The oozing of the macaroni represents the current state of your career: mostly stagnant. Since you're not rolling in Benjamins anymore, you had to sell most of your crazy contemporary furniture. So you went antiquing, but nobody knew it was you and you weren't even wearing a hat! You bought a rocking chair from a strip mall antique store. You're pretty sure you were ripped off by an old lady, but there's not much you can do now. Your five o'clock shadow is no longer sexy. The lady's granddaughter doesn't even know you exist; you can't even offer her an autograph. Oh feel sad, Enrique, feel sad.
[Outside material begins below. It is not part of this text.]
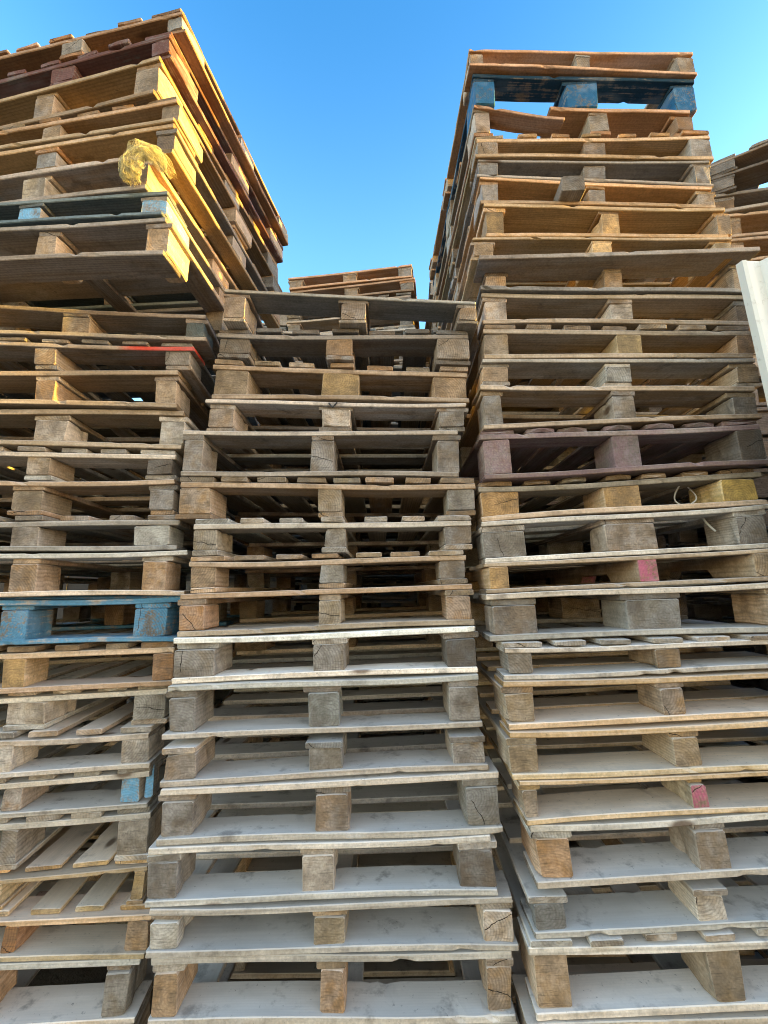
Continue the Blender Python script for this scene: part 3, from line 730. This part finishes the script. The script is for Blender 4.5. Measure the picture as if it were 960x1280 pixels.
# ------------------------------------------------------------------ small things
def tube(name, pts, rad, mat, parent=None, cyc=False):
    cu = bpy.data.curves.new(name, 'CURVE'); cu.dimensions = '3D'
    sp = cu.splines.new('NURBS'); sp.points.add(len(pts) - 1)
    for p_, c_ in zip(sp.points, pts): p_.co = (*c_, 1)
    sp.use_endpoint_u = not cyc; sp.use_cyclic_u = cyc; sp.order_u = 3
    cu.bevel_depth = rad; cu.bevel_resolution = 2; cu.resolution_u = 6
    o = bpy.data.objects.new(name, cu); C.objects.link(o)
    dg = bpy.context.evaluated_depsgraph_get()
    me = bpy.data.meshes.new_from_object(o.evaluated_get(dg))
    bpy.data.objects.remove(o)
    return put(name, me, mat, parent, (0, 0, 0))
WHITE = plain('white plastic strap', (.72, .72, .70), .4)
DARK = plain('black plastic film', (.03, .03, .034), .35)
z0 = 1.22
t_ = thing('strap_loop', 'thin white strap curled into a loop inside the yellow pallet', 'strap', (.905, 1.27, z0 + .252))
lp = [(.030 * math.cos(a_), .012 * math.sin(a_ * 2), .030 + .033 * math.sin(a_)) for a_ in [i * math.pi / 8 - 1.2 for i in range(15)]]
tube('loop', lp, .0022, WHITE, t_)
o = tube('strap_end', [(.937, 1.27, z0 + .232), (.945, 1.262, z0 + .205), (.947, 1.25, z0 + .185), (.955, 1.235, z0 + .165)], .0032, WHITE)
tag(o, 'short bent white strap end poking into the gap below the loop', 'strap')
frs = []
bmx = bmesh.new()
for i in range(14):
    a_ = q.uniform(-1, 1); L_ = q.uniform(.02, .05)
    bx = q.uniform(-.035, .035); by = q.uniform(-.015, .015)
    pr_ = None
    for j in range(5):
        f = j / 4
        c_ = Vector((bx + a_ * L_ * f + .012 * math.sin(f * 3 + i), by + .01 * f, L_ * f * (1 - .35 * f)))
        w_ = .0022 * (1 - f * .6)
        pr2 = [bmx.verts.new(c_ + Vector((-w_, 0, 0))), bmx.verts.new(c_ + Vector((w_, 0, 0))), bmx.verts.new(c_ + Vector((0, w_, 0)))]
        if pr_:
            for m_ in range(3): bmx.faces.new((pr_[m_], pr_[(m_ + 1) % 3], pr2[(m_ + 1) % 3], pr2[m_]))
        pr_ = pr2
me = bpy.data.meshes.new('frayed_strap'); bmx.to_mesh(me); bmx.free()
o = put('frayed_strap', me, WHITE, None, (-.715, 1.10, z0 + .905))
tag(o, 'frayed tuft of white plastic strap inside the overhanging grey pallet', 'strap')
# the black tick on a middle block
bk = roots['M', 3]
inv = lambda p_: (p_[0] - bk.location.x, p_[1] - bk.location.y, p_[2] - bk.location.z)
tube('painted_tick', [inv((-.166, 1.2265, z0 + .5535)), inv((-.157, 1.2265, z0 + .541)), inv((-.155, 1.2265, z0 + .540)), inv((-.142, 1.2265, z0 + .556))], .0024, DARK, bk)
One day, all alone on your birthday, eating mac and cheese in your favorite (and only) chair, there came a knock on your door. You opened it and, lo and behold, it was a cleaning lady. You had been so out of it, Enrique, that you didn't even notice the deplorable state of your mansion. The lady came as a present from an old friend: Jennifer Love Hewitt. Oh, but she was beautiful Enrique...you must have her. Oh but wait! You've been out of the game too long, you don't even remember how it's played. So you make advances, and they are rejected...you even get slapped around a few times. But she is too beautiful, YOU MUST HAVE HER!

So when she is doing your laundry (because let's face it, you never had to do this by yourself before, and the amount of clothes stacked up in the dirty pile is about to rival the height of a small hill) you come up behind her and you whisper something in Espanol in her ear. But she is French (how stereotypical, no?), and she doesn't understand. So you grab some paper out of your outdated printer and you draw crude illustrations of what you have in mind. She is moved, mostly because she finds you weird. You go and grab the platinum record from the wall, and it does the trick...she is swept off her feet (you ran into her when you were running back). She forgives you and agrees to go out on a date.

Where will you take her Enrique?

1 Comments:

At 7:00 PM, Anonymous Anonymous said...

Enrique, you should take your bonita chica to the macaroni grill. then bring her home for some sweet lovin in your heart shaped jacuzzi.